Furthermore, teachers do not need to be in the business of assigning exercises or tests or quizzes or keeping grades. A student might request an exercise if he’s having trouble understanding something, but it’s not up to the teacher to command it. After all, the education institution is for the student. (This will probably be a new paradigm for most teachers, and they might not want to relinquish so much control. If so, tough! They have to! If they are snobs who think they are imparting grand life-changing truths upon their students, they’ll just have to get over themselves. No man should become a teacher out of love of control.) Grades are unneeded because the only true assessment that matters is whether or not the student can get a job afterwards. (If employers are using grades as a gatekeeper to determine potential employers, they’ll just have to change their ways; too many flaws in the current system. And if hardly any schools are giving out grades and degrees, employers won’t have a choice. It’s not up to them.)

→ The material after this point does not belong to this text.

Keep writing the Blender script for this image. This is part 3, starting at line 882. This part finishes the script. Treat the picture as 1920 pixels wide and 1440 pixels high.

Since after school students will need to be able to demonstrate their skills to potential employers, I suggest students learn skills by applying them to self-directed (but teacher-guided) projects. For example, if I want to learn programming, I would involve myself in a programming project of some sort; probably something small at first. A teacher would give advice and answer questions that come up while I am working on the project. If I want to study calculus, I might do a project detailing how an extra planet in the solar system might orbit the sun or something. Or maybe I’d write a book detailing how to calculate the journey of the Voyager. The point would be to create something (not just read books and watch lectures; those don’t necessarily require synthesis) that demonstrates skill and conceptual understanding. Because the projects would be student-directed, the student’s interest is implied.
Conclusion
So, in the end, this is project-based learning, with an emphasis on employer-based skills. In place of homework, students work on projects that interest them. In place of grades and degrees, students produce projects which can be shown to potential employers. In place of weekly lectures, students talk to teachers about their projects.
You might say: “hmmm, some students will not be smart enough to do this.” Well then they can go die. Um, no, I didn’t mean it! But they certainly shouldn’t spoil it for everyone else. They can go to some special program where someone else tells them what to do and what to think, etc. Give them a magic eight ball or something. They can decide their fates with a shake shake shake. They don’t need to be going to school.
I know there would still be plenty of finer details to figure out and problems to solve with this education system, but that’s the overview of my ideal.
Also, there’s of course plenty of room for students who want to employ themselves and start their own businesses; I’m not trying to imply that all students will want to work for someone else after school. Wouldn’t a project done during school time while you’re still learning be the best time to start building the foundations of a new business?